TASK TO COMPLETE » Pictures within the data are to be left out; everything else must be reproduced exactly.

DATA EXCERPT »
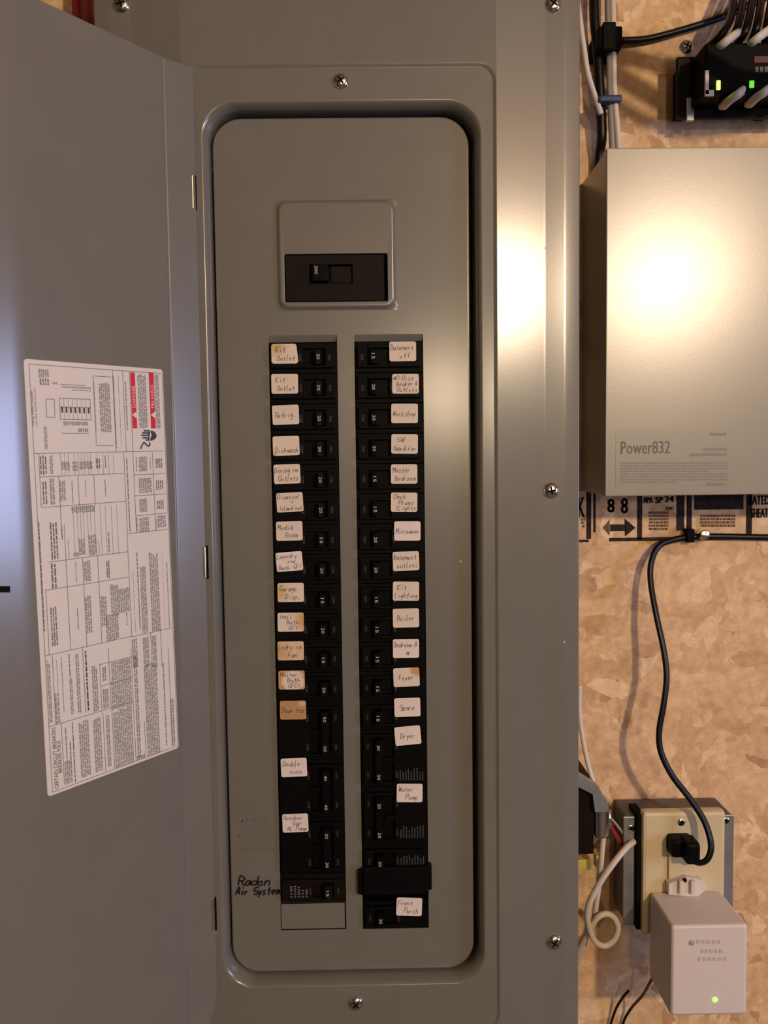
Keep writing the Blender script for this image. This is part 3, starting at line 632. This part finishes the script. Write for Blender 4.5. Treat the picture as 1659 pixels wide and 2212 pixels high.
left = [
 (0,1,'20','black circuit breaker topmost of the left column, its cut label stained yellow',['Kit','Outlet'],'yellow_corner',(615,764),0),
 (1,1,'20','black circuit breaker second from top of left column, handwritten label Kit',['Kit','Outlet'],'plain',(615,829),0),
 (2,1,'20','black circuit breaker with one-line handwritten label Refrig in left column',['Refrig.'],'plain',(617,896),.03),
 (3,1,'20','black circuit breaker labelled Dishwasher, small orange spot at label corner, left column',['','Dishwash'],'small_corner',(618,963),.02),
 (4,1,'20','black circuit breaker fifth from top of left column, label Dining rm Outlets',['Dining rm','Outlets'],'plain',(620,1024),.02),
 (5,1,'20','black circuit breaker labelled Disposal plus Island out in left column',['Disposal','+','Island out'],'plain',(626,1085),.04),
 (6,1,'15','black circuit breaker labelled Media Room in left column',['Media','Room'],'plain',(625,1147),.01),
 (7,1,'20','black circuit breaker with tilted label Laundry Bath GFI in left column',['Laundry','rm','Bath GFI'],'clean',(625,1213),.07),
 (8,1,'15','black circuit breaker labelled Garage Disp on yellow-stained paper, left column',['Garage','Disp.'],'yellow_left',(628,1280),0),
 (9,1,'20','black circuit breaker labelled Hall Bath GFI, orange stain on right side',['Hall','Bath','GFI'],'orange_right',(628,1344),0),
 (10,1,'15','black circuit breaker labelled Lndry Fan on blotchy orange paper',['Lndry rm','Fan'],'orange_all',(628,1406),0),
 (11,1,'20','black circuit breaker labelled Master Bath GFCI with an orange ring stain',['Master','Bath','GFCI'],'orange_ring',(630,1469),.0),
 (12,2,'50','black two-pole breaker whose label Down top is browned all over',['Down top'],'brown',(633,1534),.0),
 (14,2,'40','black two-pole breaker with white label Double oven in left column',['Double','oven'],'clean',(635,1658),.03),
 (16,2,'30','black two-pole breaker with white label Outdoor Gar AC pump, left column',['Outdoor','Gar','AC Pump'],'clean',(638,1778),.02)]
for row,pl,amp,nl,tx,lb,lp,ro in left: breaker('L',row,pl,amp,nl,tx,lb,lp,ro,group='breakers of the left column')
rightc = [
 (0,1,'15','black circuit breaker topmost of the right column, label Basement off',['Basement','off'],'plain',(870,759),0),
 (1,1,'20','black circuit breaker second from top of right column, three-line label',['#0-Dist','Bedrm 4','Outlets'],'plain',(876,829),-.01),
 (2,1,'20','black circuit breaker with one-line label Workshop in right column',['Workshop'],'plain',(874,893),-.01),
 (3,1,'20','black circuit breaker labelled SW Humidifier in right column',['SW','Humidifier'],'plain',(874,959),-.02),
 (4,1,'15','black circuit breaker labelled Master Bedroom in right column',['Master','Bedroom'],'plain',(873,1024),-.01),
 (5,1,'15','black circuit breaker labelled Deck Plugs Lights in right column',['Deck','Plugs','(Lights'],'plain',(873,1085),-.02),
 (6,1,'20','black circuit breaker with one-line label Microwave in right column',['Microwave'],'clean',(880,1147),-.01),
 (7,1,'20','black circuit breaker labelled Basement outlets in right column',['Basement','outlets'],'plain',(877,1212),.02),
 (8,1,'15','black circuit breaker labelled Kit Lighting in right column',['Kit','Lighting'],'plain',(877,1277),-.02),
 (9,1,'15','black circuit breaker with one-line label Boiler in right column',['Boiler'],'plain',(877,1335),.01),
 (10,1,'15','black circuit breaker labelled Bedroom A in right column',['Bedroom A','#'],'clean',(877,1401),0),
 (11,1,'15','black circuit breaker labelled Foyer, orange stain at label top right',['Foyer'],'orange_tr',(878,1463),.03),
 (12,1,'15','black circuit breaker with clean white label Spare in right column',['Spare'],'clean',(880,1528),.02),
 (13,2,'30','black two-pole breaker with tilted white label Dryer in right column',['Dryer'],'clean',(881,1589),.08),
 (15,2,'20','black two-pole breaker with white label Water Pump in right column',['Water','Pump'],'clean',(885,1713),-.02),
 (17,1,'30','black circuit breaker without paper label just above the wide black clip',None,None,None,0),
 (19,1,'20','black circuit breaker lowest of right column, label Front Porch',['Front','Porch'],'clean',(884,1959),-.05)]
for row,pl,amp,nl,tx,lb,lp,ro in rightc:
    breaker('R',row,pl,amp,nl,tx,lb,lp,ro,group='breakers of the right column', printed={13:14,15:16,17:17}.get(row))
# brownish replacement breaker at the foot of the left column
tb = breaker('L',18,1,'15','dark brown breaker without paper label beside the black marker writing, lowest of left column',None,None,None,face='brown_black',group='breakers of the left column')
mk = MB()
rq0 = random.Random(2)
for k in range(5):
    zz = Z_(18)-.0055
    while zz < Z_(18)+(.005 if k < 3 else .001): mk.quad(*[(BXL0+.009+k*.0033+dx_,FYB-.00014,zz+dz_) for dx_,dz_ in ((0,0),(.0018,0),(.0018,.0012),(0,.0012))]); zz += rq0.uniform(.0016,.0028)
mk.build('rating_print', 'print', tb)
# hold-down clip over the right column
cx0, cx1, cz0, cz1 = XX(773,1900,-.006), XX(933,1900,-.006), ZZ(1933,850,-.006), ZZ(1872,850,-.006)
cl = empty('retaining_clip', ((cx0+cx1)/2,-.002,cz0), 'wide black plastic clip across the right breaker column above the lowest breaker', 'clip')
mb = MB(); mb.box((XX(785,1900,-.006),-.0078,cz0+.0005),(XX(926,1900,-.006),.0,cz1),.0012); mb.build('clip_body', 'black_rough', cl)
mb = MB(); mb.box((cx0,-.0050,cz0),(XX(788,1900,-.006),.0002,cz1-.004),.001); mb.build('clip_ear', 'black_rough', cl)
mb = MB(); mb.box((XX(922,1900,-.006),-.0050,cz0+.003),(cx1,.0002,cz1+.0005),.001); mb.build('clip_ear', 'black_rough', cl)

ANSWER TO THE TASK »
Keep writing the Blender script for this image. This is part 3, starting at line 632. This part finishes the script. Write for Blender 4.5. Treat the picture as 1659 pixels wide and 2212 pixels high.
left = [
 (0,1,'20','black circuit breaker topmost of the left column, its cut label stained yellow',['Kit','Outlet'],'yellow_corner',(615,764),0),
 (1,1,'20','black circuit breaker second from top of left column, handwritten label Kit',['Kit','Outlet'],'plain',(615,829),0),
 (2,1,'20','black circuit breaker with one-line handwritten label Refrig in left column',['Refrig.'],'plain',(617,896),.03),
 (3,1,'20','black circuit breaker labelled Dishwasher, small orange spot at label corner, left column',['','Dishwash'],'small_corner',(618,963),.02),
 (4,1,'20','black circuit breaker fifth from top of left column, label Dining rm Outlets',['Dining rm','Outlets'],'plain',(620,1024),.02),
 (5,1,'20','black circuit breaker labelled Disposal plus Island out in left column',['Disposal','+','Island out'],'plain',(626,1085),.04),
 (6,1,'15','black circuit breaker labelled Media Room in left column',['Media','Room'],'plain',(625,1147),.01),
 (7,1,'20','black circuit breaker with tilted label Laundry Bath GFI in left column',['Laundry','rm','Bath GFI'],'clean',(625,1213),.07),
 (8,1,'15','black circuit breaker labelled Garage Disp on yellow-stained paper, left column',['Garage','Disp.'],'yellow_left',(628,1280),0),
 (9,1,'20','black circuit breaker labelled Hall Bath GFI, orange stain on right side',['Hall','Bath','GFI'],'orange_right',(628,1344),0),
 (10,1,'15','black circuit breaker labelled Lndry Fan on blotchy orange paper',['Lndry rm','Fan'],'orange_all',(628,1406),0),
 (11,1,'20','black circuit breaker labelled Master Bath GFCI with an orange ring stain',['Master','Bath','GFCI'],'orange_ring',(630,1469),.0),
 (12,2,'50','black two-pole breaker whose label Down top is browned all over',['Down top'],'brown',(633,1534),.0),
 (14,2,'40','black two-pole breaker with white label Double oven in left column',['Double','oven'],'clean',(635,1658),.03),
 (16,2,'30','black two-pole breaker with white label Outdoor Gar AC pump, left column',['Outdoor','Gar','AC Pump'],'clean',(638,1778),.02)]
for row,pl,amp,nl,tx,lb,lp,ro in left: breaker('L',row,pl,amp,nl,tx,lb,lp,ro,group='breakers of the left column')
rightc = [
 (0,1,'15','black circuit breaker topmost of the right column, label Basement off',['Basement','off'],'plain',(870,759),0),
 (1,1,'20','black circuit breaker second from top of right column, three-line label',['#0-Dist','Bedrm 4','Outlets'],'plain',(876,829),-.01),
 (2,1,'20','black circuit breaker with one-line label Workshop in right column',['Workshop'],'plain',(874,893),-.01),
 (3,1,'20','black circuit breaker labelled SW Humidifier in right column',['SW','Humidifier'],'plain',(874,959),-.02),
 (4,1,'15','black circuit breaker labelled Master Bedroom in right column',['Master','Bedroom'],'plain',(873,1024),-.01),
 (5,1,'15','black circuit breaker labelled Deck Plugs Lights in right column',['Deck','Plugs','(Lights'],'plain',(873,1085),-.02),
 (6,1,'20','black circuit breaker with one-line label Microwave in right column',['Microwave'],'clean',(880,1147),-.01),
 (7,1,'20','black circuit breaker labelled Basement outlets in right column',['Basement','outlets'],'plain',(877,1212),.02),
 (8,1,'15','black circuit breaker labelled Kit Lighting in right column',['Kit','Lighting'],'plain',(877,1277),-.02),
 (9,1,'15','black circuit breaker with one-line label Boiler in right column',['Boiler'],'plain',(877,1335),.01),
 (10,1,'15','black circuit breaker labelled Bedroom A in right column',['Bedroom A','#'],'clean',(877,1401),0),
 (11,1,'15','black circuit breaker labelled Foyer, orange stain at label top right',['Foyer'],'orange_tr',(878,1463),.03),
 (12,1,'15','black circuit breaker with clean white label Spare in right column',['Spare'],'clean',(880,1528),.02),
 (13,2,'30','black two-pole breaker with tilted white label Dryer in right column',['Dryer'],'clean',(881,1589),.08),
 (15,2,'20','black two-pole breaker with white label Water Pump in right column',['Water','Pump'],'clean',(885,1713),-.02),
 (17,1,'30','black circuit breaker without paper label just above the wide black clip',None,None,None,0),
 (19,1,'20','black circuit breaker lowest of right column, label Front Porch',['Front','Porch'],'clean',(884,1959),-.05)]
for row,pl,amp,nl,tx,lb,lp,ro in rightc:
    breaker('R',row,pl,amp,nl,tx,lb,lp,ro,group='breakers of the right column', printed={13:14,15:16,17:17}.get(row))
# brownish replacement breaker at the foot of the left column
tb = breaker('L',18,1,'15','dark brown breaker without paper label beside the black marker writing, lowest of left column',None,None,None,face='brown_black',group='breakers of the left column')
mk = MB()
rq0 = random.Random(2)
for k in range(5):
    zz = Z_(18)-.0055
    while zz < Z_(18)+(.005 if k < 3 else .001): mk.quad(*[(BXL0+.009+k*.0033+dx_,FYB-.00014,zz+dz_) for dx_,dz_ in ((0,0),(.0018,0),(.0018,.0012),(0,.0012))]); zz += rq0.uniform(.0016,.0028)
mk.build('rating_print', 'print', tb)
# hold-down clip over the right column
cx0, cx1, cz0, cz1 = XX(773,1900,-.006), XX(933,1900,-.006), ZZ(1933,850,-.006), ZZ(1872,850,-.006)
cl = empty('retaining_clip', ((cx0+cx1)/2,-.002,cz0), 'wide black plastic clip across the right breaker column above the lowest breaker', 'clip')
mb = MB(); mb.box((XX(785,1900,-.006),-.0078,cz0+.0005),(XX(926,1900,-.006),.0,cz1),.0012); mb.build('clip_body', 'black_rough', cl)
mb = MB(); mb.box((cx0,-.0050,cz0),(XX(788,1900,-.006),.0002,cz1-.004),.001); mb.build('clip_ear', 'black_rough', cl)
mb = MB(); mb.box((XX(922,1900,-.006),-.0050,cz0+.003),(cx1,.0002,cz1+.0005),.001); mb.build('clip_ear', 'black_rough', cl)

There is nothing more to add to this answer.